BDBL grapples with inefficient management

The BDBL stands as a vivid example of how a decision of merging banks or financial institutions may become wrong or counterproductive in some cases

BDBL logo

State-run Bangladesh Development Bank Limited (BDBL) took birth through unification of two troubled financial institutions – Bangladesh Shilpa Bank (BSB) and Bangladesh Shilpa Rin Sangstha (BSRS) – nearly one and a half decades ago. 

The BDBL kicked off its commercial operations on 3 January 2010. It emerged as a success case of merger between two financial institutions, but failed to thrive in business. In the aftermath, it has been starving for several years. 

The BDBL commenced its journey with the burden of default loans of BSB and BSRS, and became fragile with the course of time due to the unabated trend of defaults. Therefore, it never succeeded in business. 

The bank has still been afloat thanks to the income from share trading and building rent. It even made big losses from its investments in the stock market. 

The banking sector regulator, Bangladesh Bank, had appointed an observer to the bank’s board of directors, in a recovery initiative, but it did not bear any fruits. 

Recently, the BDBL has decided to merge with state-run Sonali Bank as per the advice of Bangladesh Bank, and its board of directors has already endorsed the move. The process of merger will begin upon the issuance of formal approval from the central bank. 

The BDBL stands as a vivid example of how  a decision of merging banks or financial institutions may become wrong or counterproductive in some cases. 

Despite the merger, the authorities did not appoint an efficient management to the bank, and launching new branches and approval of loans on political considerations remained unabated. 

The regulating agencies and supervising bodies kept mum in all these cases. In consequence, the bank is now suffering as one-third of its total disbursed loans are in default.  

Habibur Rahman Gazi, managing director (MD) of BDBL, blamed several factors for the current situation. During a conversation with Prothom Alo, he said the BDBL was formed anew, but it retained the officers of the old banks who were inexperienced in lending commercial loans. 

As a result, a large amount of loans were approved within a short period and those mostly fell into default due to lack of proper verification. Moreover, the bank did not succeed in business due to unplanned opening of new branches. All these issues translated into a higher default rate in the bank, compared to others. However, the default rate declined to 34 per cent in March, he added.

The BDBL MD further said, “We don't have a capital deficit, while other indicators are also fine. The bank holds enormous assets. Now, the merger is a government decision. I hope these assets will be properly utilised once the bank is merged with Sonali Bank.”

BDBL mired in default loans 

The BDBL had a deposit base of Tk 28.31 billion in 1018 and it declined to Tk 24.21 billion in 2020. It increased somewhat to Tk 29 billion in 2021, to Tk 29.14 billion in 2022, and to Tk 30 billion in 2023. 
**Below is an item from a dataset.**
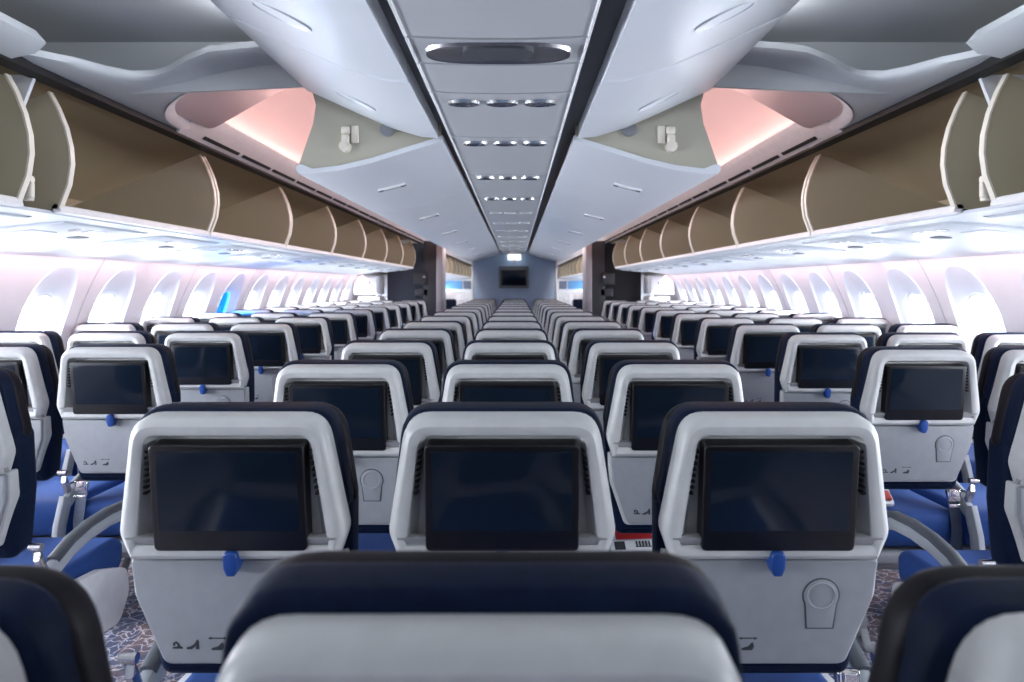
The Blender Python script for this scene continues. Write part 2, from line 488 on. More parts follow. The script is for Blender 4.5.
def wall_plain(bm, s, y0, y1):
    zs = [WT * k / 14 for k in range(15)]
    n = max(1, int((y1 - y0) / 1.))
    grid(bm, [[(s * wx(z), y0 + (y1 - y0) * j / n, z) for z in zs] for j in range(n + 1)])
wn = 0
for s, side in ((-1, 'left'), (1, 'right')):
    bm = bmesh.new(); prev = -3.
    for yc in WY:
        a, b = yc - BAY / 2, yc + BAY / 2
        if a - prev > 1e-4: wall_plain(bm, s, prev, a)
        wall_bay(bm, s, a, b, yc); prev = b
    wall_plain(bm, s, prev, 27.5)
    bmesh.ops.remove_doubles(bm, verts=bm.verts, dist=1e-5)
    struct('wall_' + side, bm, 'wall', sharp=50)
    # windows
    bm = bmesh.new(); N = 40
    angs = [2 * math.pi * k / N for k in range(N)]
    rings = []
    for f, dz, ex in ((0, 0, -.004), (.05, 0, .004), (.3, 0, .014), (.62, 0, .028), (.9, 0, .042), (1, 0, .050), (1, 0, .07)):
        r = []
        for a in angs:
            u0, v0 = sup(.207, .337, a); u1, v1 = sup(.135, .225, a, 3.2)
            u, v = u0 * (1 - f) + u1 * f, (AZ + v0) * (1 - f) + (HZ + v1) * f
            r.append((s * (wx(v) + ex), u, v))
        rings.append(r)
    loft(bm, rings, False, False)
    rev_mesh = None
    first = struct('window_1', bm, 'reveal', sharp=60)
    rev_mesh = first.data; bpy.data.objects.remove(first)
    bm = bmesh.new()
    loft(bm, [[(s * (wx(HZ + v) + .064 + e), u, HZ + v) for u, v in (sup(.139, .229, a, 3.2) for a in angs)] for e in (0, .006)])
    fo = finish('glass_pane', bm, 'glass'); pane_mesh = fo.data; bpy.data.objects.remove(fo)
    bm = bmesh.new()
    rr = []
    for k, (g, e) in enumerate(((0, .049), (-.008, .051), (-.008, .06), (0, .06))):
        rr.append([(s * (wx(HZ + v) + e), u, HZ + v) for u, v in (sup(.136 + g, .226 + g, a, 3.2) for a in angs)])
    loft(bm, rr, False, False)
    fo = finish('window_frame', bm, 'white'); fr_mesh = fo.data; bpy.data.objects.remove(fo)
    blue_mesh = pane_mesh.copy(); blue_mesh.materials[0] = M['glassblue']
    for i, yc in enumerate(WY):
        wn += 1
        w = bpy.data.objects.new('window_%d' % wn, rev_mesh); COL.objects.link(w); w.location = (0, yc, 0); w['kind'] = 'structure'
        g = bpy.data.objects.new('glass_pane', blue_mesh if (s < 0 and i == 14) else pane_mesh); COL.objects.link(g); g.parent = w
        f = bpy.data.objects.new('window_frame', fr_mesh); COL.objects.link(f); f.parent = w
    # panel joints every second window
    bm = bmesh.new()
    for i in range(8, 22, 2):
        y = WY[i] + BAY / 2
        if s > 0: y = WY[i] - BAY / 2 + BAY
        zs = [.0 + WT * k / 12 for k in range(13)]
        loft(bm, [[(s * (wx(z) - .002), y - .003, z), (s * (wx(z) - .002), y + .003, z), (s * (wx(z) + .004), y + .003, z), (s * (wx(z) + .004), y - .003, z)] for z in zs])
    struct('trim_%d' % (1 if s < 0 else 2), bm, 'ceil')

# floor, rear wall, far wall, outer crown
bm = bmesh.new(); rbox(bm, (0, 12.25, -.05), (5.6, 30.5, .1), 0); struct('floor', bm, 'carpet', smooth=False)
bm = bmesh.new(); rbox(bm, (0, -3.05, 1.2), (5.8, .1, 3.0), 0); struct('wall_back', bm, 'bulk', smooth=False)
bm = bmesh.new(); rbox(bm, (0, 27.55, 1.2), (5.8, .1, 3.0), 0); struct('wall_front', bm, 'white', smooth=False)
bm = bmesh.new()
cr = [(-2.56, 1.56), (-2.68, 1.8), (-2.45, 2.3), (-1.8, 2.68), (-.9, 2.85), (0, 2.9), (.9, 2.85), (1.8, 2.68), (2.45, 2.3), (2.68, 1.8), (2.56, 1.56)]
extr_y(bm, thick(cr, .02), -3.1, 27.6); struct('ceiling', bm, 'ceil')

# ------------------------------------------------------------------ side bins
tn = [2]
def trim(bm, m, **k):
    tn[0] += 1; return struct('trim_%d' % tn[0], bm, m, **k)
def mir(p, s): return [(s * a, b) for a, b in p]

for s, side in ((-1, 'left'), (1, 'right')):
    # fixed underside of the bins down to the wall, with the ledge strip
    bm = bmesh.new()
    extr_y(bm, mir(thick([(1.62, 1.652), (1.80, 1.640), (2.15, 1.605), (2.36, 1.575), (2.47, 1.556), (2.56, 1.545)], .012), s), -3, 11.35)
    extr_y(bm, mir(thick([(1.62, 1.652), (1.80, 1.640), (2.15, 1.605), (2.36, 1.575), (2.47, 1.556), (2.56, 1.545)], .012), s), 13.0, 27.5)
    trim(bm, 'psu')
    # housing above and behind the bins
    bm = bmesh.new()
    hp = mir(thick([(1.585, 2.118), (1.70, 2.120), (2.02, 2.09), (2.40, 1.87), (2.40, 1.66)], .012), s)
    extr_y(bm, hp, -3, 11.35); extr_y(bm, hp, 13.0, 27.5)
    trim(bm, 'housing')
    # black shadow gap above the bins
    bm = bmesh.new()
    gp = mir([(1.535, 2.094), (1.60, 2.094), (1.60, 2.125), (1.535, 2.125)], s)
    extr_y(bm, gp, -3, 27.5); trim(bm, 'black')
    # cove rail with slots: from the gap up to the vault
    bm = bmesh.new()
    rp = [(1.545, 2.100), (1.515, 2.118), (1.455, 2.165), (1.425, 2.190), (1.415, 2.204), (1.425, 2.214), (1.47, 2.205), (1.53, 2.15)]
    extr_y(bm, mir(rp, s), 3.30, 27.5); trim(bm, 'white')
    # dark slots on the rail
    bm = bmesh.new()
    y = 3.52
    while y < 12:
        a, b = Vector((1.512, 2.1185)), Vector((1.497, 2.1305))
        d = Vector((-.0022, -.003))
        q = mir([tuple(a + d), tuple(b + d), tuple(b - d), tuple(a - d)], s)
        extr_y(bm, q, y, y + .44); y += .50
    trim(bm, 'black', smooth=False)
    # near cover of the rail beside the camera (grey)
    bm = bmesh.new()
    extr_y(bm, mir([(1.545, 2.100), (1.46, 2.118), (1.425, 2.150), (1.46, 2.19), (1.545, 2.16)], s), -3, 2.22); trim(bm, 'ceil')

    # vault, tinted with the pink glow
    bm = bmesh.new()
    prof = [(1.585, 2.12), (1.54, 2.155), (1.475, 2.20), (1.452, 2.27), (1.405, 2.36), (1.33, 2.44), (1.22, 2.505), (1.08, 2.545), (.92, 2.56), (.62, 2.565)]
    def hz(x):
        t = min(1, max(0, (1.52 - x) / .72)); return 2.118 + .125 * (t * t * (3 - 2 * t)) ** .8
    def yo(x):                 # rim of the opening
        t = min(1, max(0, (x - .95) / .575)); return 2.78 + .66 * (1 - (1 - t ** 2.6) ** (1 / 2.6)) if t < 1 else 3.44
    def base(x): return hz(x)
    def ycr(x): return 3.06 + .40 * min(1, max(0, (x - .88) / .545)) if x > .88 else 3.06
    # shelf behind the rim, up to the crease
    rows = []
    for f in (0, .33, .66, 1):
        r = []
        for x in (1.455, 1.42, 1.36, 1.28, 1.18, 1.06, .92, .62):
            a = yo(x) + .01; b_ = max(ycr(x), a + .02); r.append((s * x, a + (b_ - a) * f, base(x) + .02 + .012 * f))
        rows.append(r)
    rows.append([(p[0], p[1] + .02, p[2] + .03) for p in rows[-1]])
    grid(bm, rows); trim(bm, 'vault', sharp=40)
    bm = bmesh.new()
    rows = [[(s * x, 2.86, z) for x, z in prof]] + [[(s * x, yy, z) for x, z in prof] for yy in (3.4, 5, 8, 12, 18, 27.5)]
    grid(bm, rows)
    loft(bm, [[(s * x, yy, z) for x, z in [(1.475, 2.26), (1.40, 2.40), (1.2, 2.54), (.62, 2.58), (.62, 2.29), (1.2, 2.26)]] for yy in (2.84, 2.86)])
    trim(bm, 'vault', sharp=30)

    # nose panel: the grey sheet with the rounded opening
    bm = bmesh.new()
    xs = [1.545, 1.52, 1.50, 1.47, 1.44, 1.40, 1.36, 1.30, 1.24, 1.15, 1.06, .95, .85, .78, .62]
    def yn(x):
        pts = [(1.545, 2.22), (1.50, 2.28), (1.44, 2.38), (1.40, 2.50), (1.36, 2.585), (1.30, 2.625), (1.24, 2.615), (1.15, 2.56), (1.06, 2.53), (.95, 2.545), (.78, 2.56), (.62, 2.56)]
        for (a, b), (c, d) in zip(pts, pts[1:]):
            if c <= x <= a: return b + (d - b) * (a - x) / (a - c)
        return 2.56
    low = []; 
    for f in (0, .08, .35, .65, .92, 1):
        r = []
        for x in xs:
            a, b = yn(x), yo(x); dz = .0
            if f == 0: dz = .010
            if f == 1: dz = .006
            r.append((s * x, a + (b - a) * f, hz(x) + dz))
        low.append(r)
    up = [[(p[0], p[1], p[2] + .022) for p in low[0]]]
    grid(bm, up + low + [[(p[0], p[1], p[2] + .024) for p in low[-1]]])
    trim(bm, 'ceil', sharp=50)
    # white lip around the opening
    bm = bmesh.new(); rg = []
    for j in range(25):
        x = .70 + (1.522 - .70) * (j / 24) ** .55
        w = .012 + .035 * max(0, (x - 1.0) / .5) ** 1.5
        y = yo(x); z = hz(x)
        dx = -w * max(0, (x - 1.05) / .45); dy = w
        rg.append([(s * x, y - .004, z - .002), (s * (x + dx * .5), y + dy * .6, z + .012), (s * (x + dx), y + dy, z + .05), (s * x, y + .004, z + .05)])
    loft(bm, rg); trim(bm, 'white', sharp=50)
    # lip from the nose to the straight rail
    # fascia and the higher flat ceiling near the camera
    bm = bmesh.new()
    extr_y(bm, mir(thick([(2.25, 2.32), (.62, 2.325)], -.012), s), -3, 2.735)
    loft(bm, [[(s * .62, 2.72, 2.16), (s * 1.545, 2.72, 2.12), (s * 1.7, 2.72, 2.12), (s * 2.25, 2.72, 2.13), (s * 2.25, 2.72, 2.33), (s * .62, 2.72, 2.33)],
              [(s * .62, 2.735, 2.16), (s * 1.545, 2.735, 2.12), (s * 1.7, 2.735, 2.12), (s * 2.25, 2.735, 2.13), (s * 2.25, 2.735, 2.33), (s * .62, 2.735, 2.33)]])
    trim(bm, 'ceil', smooth=False)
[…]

On the flip side, the amount of total disbursed loans was Tk 19.3 billion in 2018 and it rose to Tk 24.79 billion in 2022, before going down slightly to Tk 23.13 billion in 2023. 

The bank has consistently been maintaining high default rates. Its default rate was 46 per cent – Tk 8.89 billion – in 2018 and it rose to 42 per cent – Tk 9.82 billion – in 2023. 

However, the rate declined to 34 per cent as claimed by the bank authorities. All efforts to recover from the default loans are going in vain. 

The bank had 44 branches across the country in 2018, which has now increased to 50.

According to BDBL sources, the bank earned Tk 750 million from the capital market in 2022, which is nearly double the amount it earned from traditional banking activities. Its net income from banking operations amounted to Tk 390 million in the year. 

The bank has two subsidiaries – BDBL Securities and BDBL Investments – for capital market trading. Also, it holds a 25 per cent stake in the Investment Corporation of Bangladesh (ICB). 

Multiple officials of the BDBL told Prothom Alo on the condition of anonymity that aggressive banking nature and inexperienced manpower invited the current misery to the bank. Also, the central bank did not take any effective measures to put the bank in order. 

Nurul Amin, former chairman of the Association of Bankers, Bangladesh (ABB), said the BDBL did not have the required management and professional capacity to succeed. Hence, it could not perform better even after the merger. 

“If the Sonali Bank plans to improve the BDBL, using their own technology and expertise, it seems possible. But it won’t be possible if any decisions are taken on political considerations, or going against the rules. It is crucial to have goodwill to make a bank successful,” he explained.